Mirando, pues, el estado de este caso, desde su tardo despacho en las Cortes y en el Callao, digo que por la grandeza e importancia de todo él y la facilidad con que el capitán podía mostrar en obras todos sus pensamientos y deseos, tantas veces pregonados, que ha sido el mayor de los agravios que se ha hecho a un hombre que lo había comprado por tan continuos trabajos y miserias, y otros muy subidos precios, peregrinando y hallando en tan largo discurso muy grandes dificultades.

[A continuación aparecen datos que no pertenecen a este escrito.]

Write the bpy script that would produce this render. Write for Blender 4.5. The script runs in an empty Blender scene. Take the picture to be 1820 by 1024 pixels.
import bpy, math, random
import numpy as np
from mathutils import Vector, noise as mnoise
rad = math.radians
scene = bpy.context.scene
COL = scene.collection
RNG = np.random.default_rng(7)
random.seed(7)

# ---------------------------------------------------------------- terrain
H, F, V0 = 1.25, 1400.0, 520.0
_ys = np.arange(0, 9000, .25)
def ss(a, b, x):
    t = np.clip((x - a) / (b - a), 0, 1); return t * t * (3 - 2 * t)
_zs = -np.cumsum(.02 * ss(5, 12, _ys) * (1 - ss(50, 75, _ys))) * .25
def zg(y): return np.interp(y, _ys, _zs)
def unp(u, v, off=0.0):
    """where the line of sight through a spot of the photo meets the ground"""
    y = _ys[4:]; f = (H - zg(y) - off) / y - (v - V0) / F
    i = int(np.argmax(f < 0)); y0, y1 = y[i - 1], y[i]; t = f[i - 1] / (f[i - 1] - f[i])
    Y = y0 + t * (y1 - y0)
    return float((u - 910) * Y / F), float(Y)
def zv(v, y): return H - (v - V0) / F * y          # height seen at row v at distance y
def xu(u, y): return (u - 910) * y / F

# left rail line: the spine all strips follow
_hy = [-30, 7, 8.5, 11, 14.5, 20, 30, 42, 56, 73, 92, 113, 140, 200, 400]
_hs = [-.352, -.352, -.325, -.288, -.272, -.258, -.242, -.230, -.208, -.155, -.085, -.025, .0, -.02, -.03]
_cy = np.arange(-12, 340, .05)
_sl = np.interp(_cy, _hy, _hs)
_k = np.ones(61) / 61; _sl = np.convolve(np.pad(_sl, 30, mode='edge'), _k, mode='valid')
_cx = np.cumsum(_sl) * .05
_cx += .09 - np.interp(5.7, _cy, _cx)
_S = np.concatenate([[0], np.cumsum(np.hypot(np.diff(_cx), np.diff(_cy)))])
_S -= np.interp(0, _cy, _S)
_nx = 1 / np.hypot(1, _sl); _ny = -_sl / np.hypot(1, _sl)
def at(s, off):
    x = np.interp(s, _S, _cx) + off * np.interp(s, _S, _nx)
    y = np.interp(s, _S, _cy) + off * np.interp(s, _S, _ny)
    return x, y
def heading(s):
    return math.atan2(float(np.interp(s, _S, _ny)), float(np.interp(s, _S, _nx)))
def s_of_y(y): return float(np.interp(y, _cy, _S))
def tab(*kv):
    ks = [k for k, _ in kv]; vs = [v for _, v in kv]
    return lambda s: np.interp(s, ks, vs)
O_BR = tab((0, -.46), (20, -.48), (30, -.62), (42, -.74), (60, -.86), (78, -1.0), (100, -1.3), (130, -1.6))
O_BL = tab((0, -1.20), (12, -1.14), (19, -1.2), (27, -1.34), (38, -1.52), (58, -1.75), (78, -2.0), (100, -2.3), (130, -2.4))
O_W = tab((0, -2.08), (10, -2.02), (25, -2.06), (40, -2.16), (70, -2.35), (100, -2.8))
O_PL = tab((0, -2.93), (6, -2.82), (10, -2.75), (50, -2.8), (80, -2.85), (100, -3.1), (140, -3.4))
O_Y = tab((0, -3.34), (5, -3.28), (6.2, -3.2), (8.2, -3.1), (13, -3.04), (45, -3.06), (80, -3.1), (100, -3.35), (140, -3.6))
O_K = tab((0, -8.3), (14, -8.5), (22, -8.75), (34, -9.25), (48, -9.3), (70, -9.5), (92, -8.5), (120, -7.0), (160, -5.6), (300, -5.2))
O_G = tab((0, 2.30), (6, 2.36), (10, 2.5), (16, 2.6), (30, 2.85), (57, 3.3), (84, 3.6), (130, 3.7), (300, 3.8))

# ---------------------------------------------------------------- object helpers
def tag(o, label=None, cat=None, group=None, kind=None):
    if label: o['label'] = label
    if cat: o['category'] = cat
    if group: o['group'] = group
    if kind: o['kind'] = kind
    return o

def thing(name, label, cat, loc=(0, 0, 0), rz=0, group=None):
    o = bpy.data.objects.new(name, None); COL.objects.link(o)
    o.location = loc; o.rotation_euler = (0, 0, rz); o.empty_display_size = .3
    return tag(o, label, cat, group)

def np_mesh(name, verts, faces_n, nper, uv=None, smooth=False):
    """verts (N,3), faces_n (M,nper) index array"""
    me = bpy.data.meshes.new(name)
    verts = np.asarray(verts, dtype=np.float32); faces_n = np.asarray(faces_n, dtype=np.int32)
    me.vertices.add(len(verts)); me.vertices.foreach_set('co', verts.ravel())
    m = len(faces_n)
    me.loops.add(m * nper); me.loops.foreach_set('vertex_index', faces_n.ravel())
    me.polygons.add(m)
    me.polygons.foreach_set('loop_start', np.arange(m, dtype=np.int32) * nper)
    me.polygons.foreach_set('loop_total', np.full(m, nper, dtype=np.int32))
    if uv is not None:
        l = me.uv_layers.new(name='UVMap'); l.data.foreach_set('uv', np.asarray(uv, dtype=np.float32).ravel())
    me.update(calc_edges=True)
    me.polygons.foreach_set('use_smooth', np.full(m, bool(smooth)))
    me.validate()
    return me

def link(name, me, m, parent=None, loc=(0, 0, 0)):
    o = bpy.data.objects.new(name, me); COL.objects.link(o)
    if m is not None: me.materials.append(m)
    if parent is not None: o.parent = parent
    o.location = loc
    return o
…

Por todas estas y otras mil razones no sabía el capitán si diese la culpa a la ignorancia o a la malicia, y concluyó con que la daba a sus muchos grandes pecados; con que confiesa que no merece ver el remate de una obra en la cual estuvieran bien empleados cuantos viven justamente, y tienen todas las partes y artes que pide tan santa empresa.